We now have a robust, reliable, state management mechanism for our smart home, time to add some smarts to it. It is a little outside the article’s main focus as this is just my way of doing it; there may be way better ways, so use it at your discretion.
Redux has the concept of middlewares which are stateful functions that live between the event going into Redux and the reducer updating the state. These middlewares allow Redux to deal with side effects and do event transformations.
Time for another piece of my smart home philosophy: Most smart homes act on events, and I have used the word throughout this article, but to me, events are not the most valuable thing when creating a smart home, instead I would argue that the goal is to deal with intents rather than events. For instance, an event could be that I started to play a video on the TV. But, that state a fact, what we want to do is instead capture what I am trying to achieve, the “intent”, so lets split this event into two intents; if the video is less than one hour, I want to watch a TV show, if it is more I want to watch a movie.
These intents allow us to not deal with weak-meaning events to do complex operations but instead split our concern into two separate concepts: intent classification and intent execution.
So last thing we need is a direct way of updating devices, as we can not capture everything through our intent classifier. For instance, if I sit down to read a book that does not generate any sensor data for our system to react to, I will still need a way to adjust device states manually. (I could add a button that would dispatch a reading intent)
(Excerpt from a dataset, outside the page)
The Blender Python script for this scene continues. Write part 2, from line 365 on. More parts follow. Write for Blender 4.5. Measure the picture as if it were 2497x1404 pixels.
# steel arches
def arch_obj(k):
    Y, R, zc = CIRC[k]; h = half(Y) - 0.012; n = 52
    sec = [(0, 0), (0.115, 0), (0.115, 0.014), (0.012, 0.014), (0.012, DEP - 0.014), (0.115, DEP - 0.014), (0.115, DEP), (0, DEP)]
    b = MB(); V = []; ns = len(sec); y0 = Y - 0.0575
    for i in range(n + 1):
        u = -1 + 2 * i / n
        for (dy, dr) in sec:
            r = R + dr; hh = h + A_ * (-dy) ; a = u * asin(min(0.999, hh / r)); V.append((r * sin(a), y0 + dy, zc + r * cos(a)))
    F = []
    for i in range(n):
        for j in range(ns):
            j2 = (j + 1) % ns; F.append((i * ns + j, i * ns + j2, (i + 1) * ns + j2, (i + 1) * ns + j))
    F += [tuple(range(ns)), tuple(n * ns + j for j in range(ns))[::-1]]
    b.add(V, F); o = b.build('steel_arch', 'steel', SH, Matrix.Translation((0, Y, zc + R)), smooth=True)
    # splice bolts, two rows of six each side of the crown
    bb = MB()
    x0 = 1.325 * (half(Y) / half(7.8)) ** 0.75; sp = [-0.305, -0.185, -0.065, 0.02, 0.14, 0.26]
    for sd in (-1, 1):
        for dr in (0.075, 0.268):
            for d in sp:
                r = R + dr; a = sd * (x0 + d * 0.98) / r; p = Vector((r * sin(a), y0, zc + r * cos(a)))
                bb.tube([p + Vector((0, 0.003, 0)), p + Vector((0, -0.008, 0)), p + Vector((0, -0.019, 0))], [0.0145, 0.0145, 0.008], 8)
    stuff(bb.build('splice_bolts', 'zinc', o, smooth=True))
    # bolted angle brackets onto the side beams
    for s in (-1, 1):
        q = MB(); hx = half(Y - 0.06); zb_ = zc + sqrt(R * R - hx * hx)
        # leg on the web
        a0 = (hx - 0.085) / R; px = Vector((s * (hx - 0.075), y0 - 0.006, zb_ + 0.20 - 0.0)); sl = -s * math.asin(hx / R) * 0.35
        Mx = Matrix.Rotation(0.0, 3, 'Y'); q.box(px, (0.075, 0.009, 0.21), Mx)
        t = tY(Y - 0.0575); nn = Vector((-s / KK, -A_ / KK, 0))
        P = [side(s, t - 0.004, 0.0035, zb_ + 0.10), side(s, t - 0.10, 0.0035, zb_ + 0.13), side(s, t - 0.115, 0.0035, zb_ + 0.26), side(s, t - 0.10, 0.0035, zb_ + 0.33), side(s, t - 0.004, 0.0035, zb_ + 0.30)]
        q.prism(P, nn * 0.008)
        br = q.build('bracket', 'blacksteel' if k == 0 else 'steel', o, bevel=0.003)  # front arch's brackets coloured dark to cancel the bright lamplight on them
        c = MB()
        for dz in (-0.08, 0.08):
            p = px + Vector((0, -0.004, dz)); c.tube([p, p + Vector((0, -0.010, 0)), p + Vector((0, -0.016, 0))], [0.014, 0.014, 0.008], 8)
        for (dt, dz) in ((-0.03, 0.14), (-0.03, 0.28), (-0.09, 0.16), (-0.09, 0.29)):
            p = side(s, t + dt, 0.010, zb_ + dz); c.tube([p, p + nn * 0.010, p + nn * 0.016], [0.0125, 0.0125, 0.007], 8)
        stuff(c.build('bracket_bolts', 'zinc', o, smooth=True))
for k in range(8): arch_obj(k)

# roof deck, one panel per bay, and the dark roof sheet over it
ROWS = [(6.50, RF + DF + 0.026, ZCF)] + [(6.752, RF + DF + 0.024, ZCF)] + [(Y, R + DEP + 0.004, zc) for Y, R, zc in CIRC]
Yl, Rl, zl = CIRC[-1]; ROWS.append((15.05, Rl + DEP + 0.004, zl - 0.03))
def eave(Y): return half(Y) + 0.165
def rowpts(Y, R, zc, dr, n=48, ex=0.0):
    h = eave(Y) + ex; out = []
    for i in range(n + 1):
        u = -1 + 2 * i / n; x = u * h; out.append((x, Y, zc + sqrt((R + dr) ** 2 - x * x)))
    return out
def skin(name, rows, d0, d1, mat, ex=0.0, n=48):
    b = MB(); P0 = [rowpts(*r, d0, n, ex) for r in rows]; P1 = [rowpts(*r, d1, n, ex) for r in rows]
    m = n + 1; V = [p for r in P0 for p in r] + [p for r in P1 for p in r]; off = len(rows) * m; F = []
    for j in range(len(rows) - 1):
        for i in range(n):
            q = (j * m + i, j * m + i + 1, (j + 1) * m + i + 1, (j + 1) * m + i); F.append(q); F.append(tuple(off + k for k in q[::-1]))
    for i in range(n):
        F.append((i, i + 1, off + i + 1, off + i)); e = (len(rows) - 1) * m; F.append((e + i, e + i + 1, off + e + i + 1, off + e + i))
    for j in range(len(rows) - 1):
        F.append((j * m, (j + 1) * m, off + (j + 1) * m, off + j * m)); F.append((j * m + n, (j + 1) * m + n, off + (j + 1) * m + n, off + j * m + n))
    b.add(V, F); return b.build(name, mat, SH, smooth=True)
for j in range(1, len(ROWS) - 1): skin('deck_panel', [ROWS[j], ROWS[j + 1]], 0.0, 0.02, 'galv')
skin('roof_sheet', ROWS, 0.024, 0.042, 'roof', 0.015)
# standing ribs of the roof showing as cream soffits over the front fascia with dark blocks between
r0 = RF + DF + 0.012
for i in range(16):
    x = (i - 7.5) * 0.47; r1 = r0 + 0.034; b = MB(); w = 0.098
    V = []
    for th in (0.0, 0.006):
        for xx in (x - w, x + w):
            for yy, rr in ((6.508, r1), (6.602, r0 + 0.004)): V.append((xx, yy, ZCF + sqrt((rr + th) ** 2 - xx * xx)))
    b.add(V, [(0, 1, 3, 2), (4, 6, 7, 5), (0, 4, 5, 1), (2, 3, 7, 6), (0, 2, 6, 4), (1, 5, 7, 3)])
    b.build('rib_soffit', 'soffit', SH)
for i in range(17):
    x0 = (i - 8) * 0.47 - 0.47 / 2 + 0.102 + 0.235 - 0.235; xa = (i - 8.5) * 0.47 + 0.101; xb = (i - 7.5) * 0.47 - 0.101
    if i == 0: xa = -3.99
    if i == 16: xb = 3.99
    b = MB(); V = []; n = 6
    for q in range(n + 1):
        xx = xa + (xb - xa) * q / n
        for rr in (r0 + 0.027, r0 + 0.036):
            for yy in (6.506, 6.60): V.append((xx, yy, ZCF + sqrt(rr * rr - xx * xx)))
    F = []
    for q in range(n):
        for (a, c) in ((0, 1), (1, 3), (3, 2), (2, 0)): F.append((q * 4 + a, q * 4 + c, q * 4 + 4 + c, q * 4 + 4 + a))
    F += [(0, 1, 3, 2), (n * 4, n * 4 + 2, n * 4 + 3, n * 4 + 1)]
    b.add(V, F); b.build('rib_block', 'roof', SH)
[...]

I have separated the events going into Redux into two types:
- control events, which directly controls a device
- environment events represent sensor data coming in (push on a button, motion sensor triggering, TV playing, etc.)
Now comes the part I have feared, where I need to draw a diagram.
…sorry
So this shows our final setup.
Events go into our Redux setup, either environment or control.
Control events go straight to the reducer, and the state is updated.
Environment events first go to the intent classifier, which uses previous events, the current state, and the incoming event to derive the correct intent. The intent then goes into our intent executor, which converts the intent into a set of actual device changes, which gets sent to our reducer, and the state is then updated.
Lastly, we invoke the reconciliation to update our real devices to reflect our new state.
There we go! Now we have ended up with a self-contained setup. We can run it without the reconciliation or mock it to create tests for our setup and work without changing any real devices, and we can re-run the reconciliation on our state to ensure our state gets updated correctly, even if a device should miss an update.
Success!!!
But I promised to give an idea of how to take this smart home and make it actually “smart.”
Let’s imagine that we did not want to “program” our smart home. Instead, we wanted to use it; turning the lights on and off using the switches when we entered and exited a room, dimming the lights for movie time, and so on, and over time we want our smart home to pick up on those routines and start to do them for us.
We have a setup where we both have control events and environments coming in. Control events represent how we want the state of our home to be in a given situation. Environment events represent what happened in our home. So we could store those historically with some machine learning and look for patterns.
Let’s say you always dim the light when playing a movie that is more than one hour long; your smart home would be able to recognize this pattern and automatically start to do this routine for you.
Would this work? I don’t know. I am trying to get more skilled at machine learning to find out.